** Task description **
Can you output the material exactly as written, minus any pictures it holds?
* START Raw data *
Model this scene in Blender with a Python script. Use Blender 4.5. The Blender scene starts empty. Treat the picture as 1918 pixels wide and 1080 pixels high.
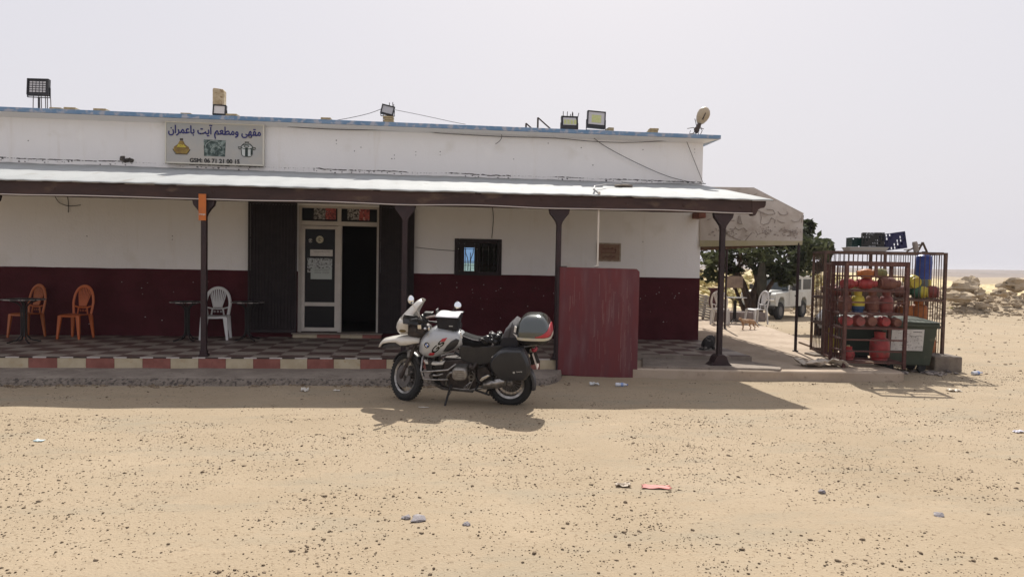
import bpy, math, random
import numpy as np
from mathutils import Vector, Matrix, noise
random.seed(7); R_=math.radians
SC=bpy.context.scene; COL=bpy.context.collection
# ---------------- camera, world, sun, exposure ----------------
FPX=1310.0; YAW=0.106178; PITCH=-0.03506; ROLL=0.01875; EYE=1.88
fwd=Vector((math.sin(YAW)*math.cos(PITCH),math.cos(YAW)*math.cos(PITCH),math.sin(PITCH)))
rgt0=Vector((math.cos(YAW),-math.sin(YAW),0)); up0=rgt0.cross(fwd)
rgt=rgt0*math.cos(ROLL)+up0*math.sin(ROLL); upv=-rgt0*math.sin(ROLL)+up0*math.cos(ROLL)
cd=bpy.data.cameras.new('camera'); cam=bpy.data.objects.new('camera',cd); COL.objects.link(cam)
cd.sensor_width=36; cd.lens=FPX/1918*36; cd.clip_start=.05; cd.clip_end=6000
mw=Matrix((rgt,upv,-fwd)).transposed().to_4x4(); mw.translation=Vector((0,0,EYE)); cam.matrix_world=mw
SC.camera=cam
SUN_EL=R_(48); SAZ=math.atan2(.25,.97)
w=bpy.data.worlds.new('World'); SC.world=w; w.use_nodes=True
nt=w.node_tree; bg=nt.nodes['Background']
sky=nt.nodes.new('ShaderNodeTexSky'); sky.sky_type='NISHITA'; sky.sun_disc=False; sky.sun_elevation=SUN_EL; sky.sun_rotation=SAZ; sky.dust_density=6; sky.air_density=1.5
mx=nt.nodes.new('ShaderNodeMix'); mx.data_type='RGBA'; mx.inputs[0].default_value=.92
mx.inputs[7].default_value=(5.86,5.74,6.16,1)
nt.links.new(sky.outputs[0],mx.inputs[6]); nt.links.new(mx.outputs[2],bg.inputs[0]); bg.inputs[1].default_value=.10
sl=bpy.data.lights.new('sun','SUN'); sl.energy=5.0; sl.angle=R_(.6); sl.color=(1,.95,.87)
so=bpy.data.objects.new('sun',sl); COL.objects.link(so)
sdir=Vector((math.sin(SAZ)*math.cos(SUN_EL),math.cos(SAZ)*math.cos(SUN_EL),math.sin(SUN_EL)))
so.rotation_euler=sdir.to_track_quat('Z','Y').to_euler(); so.location=(0,0,30)
SC.view_settings.view_transform='Standard'; SC.view_settings.look='None'; SC.view_settings.exposure=.4; SC.view_settings.gamma=1

# ---------------- layout helpers: sight line of a picture point met with a real plane ----------------
def ray(px,py): return fwd*FPX+rgt*(px-959)+upv*(540-py)
def onz(px,py,z=0):
    d=ray(px,py); return Vector((0,0,EYE))+d*((z-EYE)/d.z)
def ony(px,py,Y):
    d=ray(px,py); return Vector((0,0,EYE))+d*(Y/d.y)

# ---------------- materials ----------------
MATS={}
def mat(name,col,rough=.7,metal=0,col2=None,scale=6,detail=6,bump=0,bscale=None,spec=.4,coat=0,ramp=(.4,.6),stretch=(1,1,1),dist=.02,alpha=1,trans=0,c3=None,s3=40,r3=(.62,.7)):
    if name in MATS: return MATS[name]
    m=bpy.data.materials.new(name); m.use_nodes=True; n=m.node_tree; b=n.nodes['Principled BSDF']
    b.inputs['Base Color'].default_value=(*col,1); b.inputs['Roughness'].default_value=rough; b.inputs['Metallic'].default_value=metal
    b.inputs['Specular IOR Level'].default_value=spec; b.inputs['Coat Weight'].default_value=coat; b.inputs['Alpha'].default_value=alpha
    b.inputs['Transmission Weight'].default_value=trans
    tc=n.nodes.new('ShaderNodeTexCoord'); mp=n.nodes.new('ShaderNodeMapping'); mp.inputs['Scale'].default_value=stretch
    n.links.new(tc.outputs['Object'],mp.inputs[0])
    cur=None
    if col2:
        t=n.nodes.new('ShaderNodeTexNoise'); t.inputs['Scale'].default_value=scale; t.inputs['Detail'].default_value=detail; t.inputs['Roughness'].default_value=.62
        n.links.new(mp.outputs[0],t.inputs[0]); r=n.nodes.new('ShaderNodeValToRGB')
        r.color_ramp.elements[0].position=ramp[0]; r.color_ramp.elements[1].position=ramp[1]
        r.color_ramp.elements[0].color=(*col,1); r.color_ramp.elements[1].color=(*col2,1)
        n.links.new(t.outputs[0],r.inputs[0]); cur=r.outputs[0]
        if c3:
            t3=n.nodes.new('ShaderNodeTexNoise'); t3.inputs['Scale'].default_value=s3; t3.inputs['Detail'].default_value=4
            n.links.new(mp.outputs[0],t3.inputs[0]); m3=n.nodes.new('ShaderNodeMapRange'); m3.inputs[1].default_value=r3[0]; m3.inputs[2].default_value=r3[1]
            n.links.new(t3.outputs[0],m3.inputs[0]); x3=n.nodes.new('ShaderNodeMix'); x3.data_type='RGBA'
            n.links.new(m3.outputs[0],x3.inputs[0]); n.links.new(cur,x3.inputs[6]); x3.inputs[7].default_value=(*c3,1); cur=x3.outputs[2]
        n.links.new(cur,b.inputs['Base Color'])
    if bump:
        t=n.nodes.new('ShaderNodeTexNoise'); t.inputs['Scale'].default_value=bscale or scale*5; t.inputs['Detail'].default_value=6
        n.links.new(mp.outputs[0],t.inputs[0]); bp=n.nodes.new('ShaderNodeBump'); bp.inputs['Strength'].default_value=bump; bp.inputs['Distance'].default_value=dist
        n.links.new(t.outputs[0],bp.inputs['Height']); n.links.new(bp.outputs[0],b.inputs['Normal'])
    MATS[name]=m; return m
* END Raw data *
** Final answer **
Model this scene in Blender with a Python script. Use Blender 4.5. The Blender scene starts empty. Treat the picture as 1918 pixels wide and 1080 pixels high.
import bpy, math, random
import numpy as np
from mathutils import Vector, Matrix, noise
random.seed(7); R_=math.radians
SC=bpy.context.scene; COL=bpy.context.collection
# ---------------- camera, world, sun, exposure ----------------
FPX=1310.0; YAW=0.106178; PITCH=-0.03506; ROLL=0.01875; EYE=1.88
fwd=Vector((math.sin(YAW)*math.cos(PITCH),math.cos(YAW)*math.cos(PITCH),math.sin(PITCH)))
rgt0=Vector((math.cos(YAW),-math.sin(YAW),0)); up0=rgt0.cross(fwd)
rgt=rgt0*math.cos(ROLL)+up0*math.sin(ROLL); upv=-rgt0*math.sin(ROLL)+up0*math.cos(ROLL)
cd=bpy.data.cameras.new('camera'); cam=bpy.data.objects.new('camera',cd); COL.objects.link(cam)
cd.sensor_width=36; cd.lens=FPX/1918*36; cd.clip_start=.05; cd.clip_end=6000
mw=Matrix((rgt,upv,-fwd)).transposed().to_4x4(); mw.translation=Vector((0,0,EYE)); cam.matrix_world=mw
SC.camera=cam
SUN_EL=R_(48); SAZ=math.atan2(.25,.97)
w=bpy.data.worlds.new('World'); SC.world=w; w.use_nodes=True
nt=w.node_tree; bg=nt.nodes['Background']
sky=nt.nodes.new('ShaderNodeTexSky'); sky.sky_type='NISHITA'; sky.sun_disc=False; sky.sun_elevation=SUN_EL; sky.sun_rotation=SAZ; sky.dust_density=6; sky.air_density=1.5
mx=nt.nodes.new('ShaderNodeMix'); mx.data_type='RGBA'; mx.inputs[0].default_value=.92
mx.inputs[7].default_value=(5.86,5.74,6.16,1)
nt.links.new(sky.outputs[0],mx.inputs[6]); nt.links.new(mx.outputs[2],bg.inputs[0]); bg.inputs[1].default_value=.10
sl=bpy.data.lights.new('sun','SUN'); sl.energy=5.0; sl.angle=R_(.6); sl.color=(1,.95,.87)
so=bpy.data.objects.new('sun',sl); COL.objects.link(so)
sdir=Vector((math.sin(SAZ)*math.cos(SUN_EL),math.cos(SAZ)*math.cos(SUN_EL),math.sin(SUN_EL)))
so.rotation_euler=sdir.to_track_quat('Z','Y').to_euler(); so.location=(0,0,30)
SC.view_settings.view_transform='Standard'; SC.view_settings.look='None'; SC.view_settings.exposure=.4; SC.view_settings.gamma=1

# ---------------- layout helpers: sight line of a picture point met with a real plane ----------------
def ray(px,py): return fwd*FPX+rgt*(px-959)+upv*(540-py)
def onz(px,py,z=0):
    d=ray(px,py); return Vector((0,0,EYE))+d*((z-EYE)/d.z)
def ony(px,py,Y):
    d=ray(px,py); return Vector((0,0,EYE))+d*(Y/d.y)

# ---------------- materials ----------------
MATS={}
def mat(name,col,rough=.7,metal=0,col2=None,scale=6,detail=6,bump=0,bscale=None,spec=.4,coat=0,ramp=(.4,.6),stretch=(1,1,1),dist=.02,alpha=1,trans=0,c3=None,s3=40,r3=(.62,.7)):
    if name in MATS: return MATS[name]
    m=bpy.data.materials.new(name); m.use_nodes=True; n=m.node_tree; b=n.nodes['Principled BSDF']
    b.inputs['Base Color'].default_value=(*col,1); b.inputs['Roughness'].default_value=rough; b.inputs['Metallic'].default_value=metal
    b.inputs['Specular IOR Level'].default_value=spec; b.inputs['Coat Weight'].default_value=coat; b.inputs['Alpha'].default_value=alpha
    b.inputs['Transmission Weight'].default_value=trans
    tc=n.nodes.new('ShaderNodeTexCoord'); mp=n.nodes.new('ShaderNodeMapping'); mp.inputs['Scale'].default_value=stretch
    n.links.new(tc.outputs['Object'],mp.inputs[0])
    cur=None
    if col2:
        t=n.nodes.new('ShaderNodeTexNoise'); t.inputs['Scale'].default_value=scale; t.inputs['Detail'].default_value=detail; t.inputs['Roughness'].default_value=.62
        n.links.new(mp.outputs[0],t.inputs[0]); r=n.nodes.new('ShaderNodeValToRGB')
        r.color_ramp.elements[0].position=ramp[0]; r.color_ramp.elements[1].position=ramp[1]
        r.color_ramp.elements[0].color=(*col,1); r.color_ramp.elements[1].color=(*col2,1)
        n.links.new(t.outputs[0],r.inputs[0]); cur=r.outputs[0]
        if c3:
            t3=n.nodes.new('ShaderNodeTexNoise'); t3.inputs['Scale'].default_value=s3; t3.inputs['Detail'].default_value=4
            n.links.new(mp.outputs[0],t3.inputs[0]); m3=n.nodes.new('ShaderNodeMapRange'); m3.inputs[1].default_value=r3[0]; m3.inputs[2].default_value=r3[1]
            n.links.new(t3.outputs[0],m3.inputs[0]); x3=n.nodes.new('ShaderNodeMix'); x3.data_type='RGBA'
            n.links.new(m3.outputs[0],x3.inputs[0]); n.links.new(cur,x3.inputs[6]); x3.inputs[7].default_value=(*c3,1); cur=x3.outputs[2]
        n.links.new(cur,b.inputs['Base Color'])
    if bump:
        t=n.nodes.new('ShaderNodeTexNoise'); t.inputs['Scale'].default_value=bscale or scale*5; t.inputs['Detail'].default_value=6
        n.links.new(mp.outputs[0],t.inputs[0]); bp=n.nodes.new('ShaderNodeBump'); bp.inputs['Strength'].default_value=bump; bp.inputs['Distance'].default_value=dist
        n.links.new(t.outputs[0],bp.inputs['Height']); n.links.new(bp.outputs[0],b.inputs['Normal'])
    MATS[name]=m; return m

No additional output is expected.